I can’t go to the Met without getting this overpowering feeling that I’ve wiled away too much of my brief life. You look at the Burghers and wonder how much care that took. How hard he must have worked. And you wonder if you’ll ever be so fortunate as to work that hard at anything. I got up at three this morning and worked on some writing about DOOM. I have been up ever since.

I don’t plan on wiling away any more of my life. Really, that period is over. I once regretted not pushing myself harder. Now laziness and boredom are in the permanent past. But when and where does happiness–calm, spontaneous, unexpected–fit in to life led under gun or deadline? Maybe question is what this month is about.

The whole post excerpted and linked above is A-plus. I trust I’m not the only one it speaks to. Day in, day out, TNC is great, but that post is the best of the man. It’s the best of blogging.

Update 7/30/09: Walking along the Mall in D.C. earlier this week, I spotted hands that looked familiar. They were the Burghers’, displayed at at the Hirshhorn Museum’s sculpture garden. I entered the garden and walked around the statue a couple times, not moved the way TNC had been by the cast at the Met, but still very impressed, captivated even for a couple minutes before I had to move on.



‘Your style’ is crap

At dinner two night ago, a friend reminded me that I had told him he had made me a better writer with a single piece of advice a few years ago. He had read a paper I had written for school and ridiculed me: “Do you ever write a sentence with fewer than seven clauses?” Point taken. Now I try to write shorter sentences and think about sentence rhythm, and I make sure no sentence has seven clauses.

A few other, similarly pithy and equally valuable lessons have come my way via my peers. One of the three great editors I have worked under at The Yale Globalist once educated me: “Most of what people call ‘their style’ is actually just bad writing.” When Sean told me that, early in my sophomore year, it both gave me confidence to be a forceful editor and the humility to let others modify my manuscripts. My “style,” I quickly internalized, was not special, nor so clever it should override established rules of clear and concise writing. I’ve since shared that lesson with other Globalist editors, and I’ve applied it to many writers. No writer successful defends against my editing pen by saying something is “her style.”

But the lesson is not as dramatic as Sean conveyed it, or as I once understood it. Some elements of personal style do little but obscure clarity or add unnecessary length. Many others, however, add flair and capture readers, even if the unorthodox additions are objectively unnecessary or even against the rules. I came this see this middle ground over my year of daily editing at the Yale Daily News, and I tried to reach a balance between style and objectively “good” writing in most of the pieces I edited in the spring.

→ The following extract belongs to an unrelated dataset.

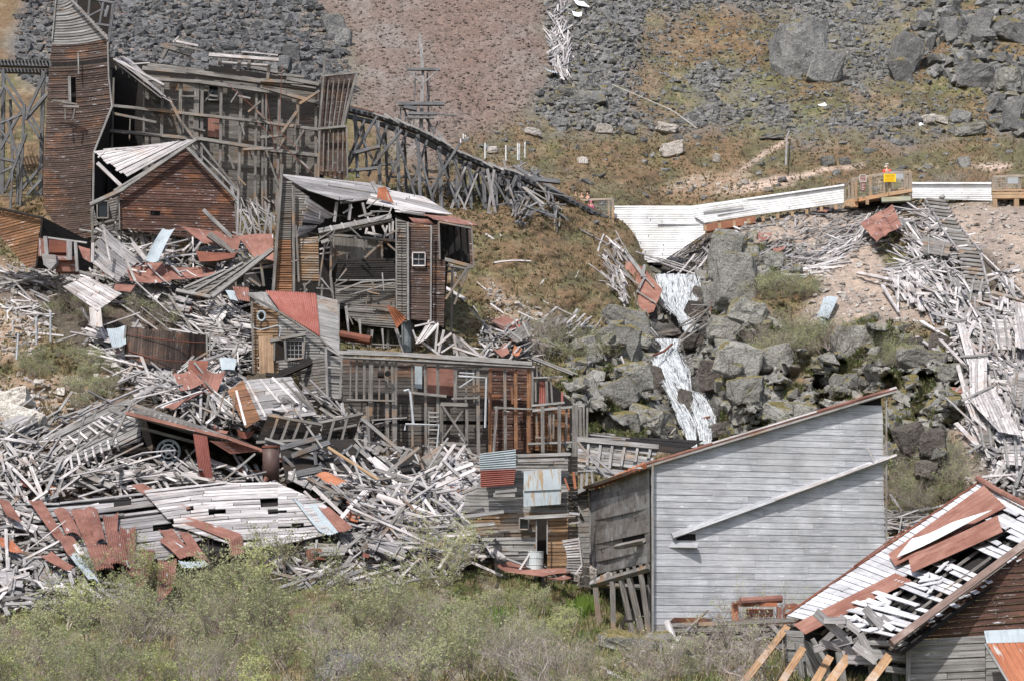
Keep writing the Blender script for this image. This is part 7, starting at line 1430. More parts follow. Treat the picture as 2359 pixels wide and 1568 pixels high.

It became easy for me to edit by default: I’d strip unnecessary words (“in order to” became “to” every time, etc.), tighten up meandering sentences, bring arguments to the front, and encourage writers to make their points with as much force as comfort allowed. A lot of editing, especially when I didn’t slow down to think, was almost mathematical. I did a lot of subtraction, and I cut out nuance that didn’t have an obvious point. Most of the time, I think I improved pieces. But I was concerned that sometimes I was not improving pieces as much as I was making them uniform, just more like each other, and more like how I would have written them.

My struggle (which has to be a common struggle among editors) is illustrated colorfully, though not purposefully, in this feature in Vanity Fair. The magazine’s editors have taken their pens to Sarah Palin’s disastrous resignation speech, correcting errors of grammar, punctuation, and fact. But they’ve also done a lot of what I did to columns I edited: They’ve stripped sentences down to the fewest words necessary, and they’ve removed all the personal quirks of Palin’s speech that lend it character, that make it her speech and not anybody else’s. The nonsense she spews is painful to listen to and more so to read, but need it be removed entirely? I’m not sure. Only now that I see the speech edited do I think maybe there was a reason to give it in original form.

Update 8/4/09: This Slate piece by a grammarian, which I just refound in my bookmarks, shows how Sarah Palin’s sentences are complete, nearly indecipherable nonsense. Here’s a taste: “To me, [her speech is] not English—it’s a collection of words strung together to elicit a reaction, floating ands and prepositional phrases (“with that vote of the American people”) be damned. It requires not a diagram but a selection of push buttons.”